Священник был тоже наивный чудак. Его уроки предназначались нами для подготовок к латинскому и греческому. Чтобы отвлечь старика и сорвать его урок, один из товарищей, очень умный и начитанный человек, заявлял священнику, что бога нет.
«Что ты, что ты, перекрестись!» — пугался старик и начинал вразумлять заблудшего. Казалось, что ему это удается. Он даже был рад своей победе. Но тут выплывал новый, еще более кощунственный вопрос, и бедный пастырь вновь считал себя обязанным спасать заблудшую душу. За этой работой протекал весь урок. В награду за ловкость и усердие товарищу преподносили несколько пирогов с ливером во время ближайшего завтрака.

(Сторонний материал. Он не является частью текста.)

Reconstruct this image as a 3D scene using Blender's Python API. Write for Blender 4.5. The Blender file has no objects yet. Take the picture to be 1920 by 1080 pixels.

Выпускные экзамены обставлялись с необыкновенной строгостью. Больше всего боялись письменных экзаменов греческого и латинского языка. Этот экзамен происходил в огромном круглом старом зале дома. Выпускных учеников, которых было всего десять-пятнадцать человек, сажали за отдельные парты, расставленные на большом расстоянии. Чуть не перед каждой партой стоял учитель или надзиратель, чтобы не допускать списывания. Посреди залы был длинный стол, за которым восседали директор, инспектор, учитель, ассистент и проч. В результате все без исключения ученики списали свои работы у одного из товарищей. У всех были одни и те же ошибки. Весь синклит ломал себе голову, чтобы разгадать, этот фокус.
Хотели назначить переэкзаменовку, возбудить дело, но оно прежде всего сконфузило бы самое начальство, которое не находило даже приблизительного объяснения случившемуся. В чем же секрет? Ученики, которые все, кроме одного, не знали предмета, вместо того чтобы изучать его перед экзаменом, закрыли книги и обратили все свое внимание на азбуку глухонемых. По целым вечерам они занимались только этим. Первый ученик, писавший экзаменационную работу на высший балл, продиктовал ее нам, на виду у всех, пальцами рук. Прошло много лет. Я уже был взрослым, женатым человеком, когда встретился с бывшим учителем греческого языка.
Он еще не забыл случая и умолял меня открыть секрет.
«Ни за что! — ответил я со злорадством. — Я завещаю секрет своим детям, если вы не научитесь делать учебные годы детей радостным сном на всю жизнь, а не каторжной работой, о которой вспоминаешь, как о мучительном кошмаре!»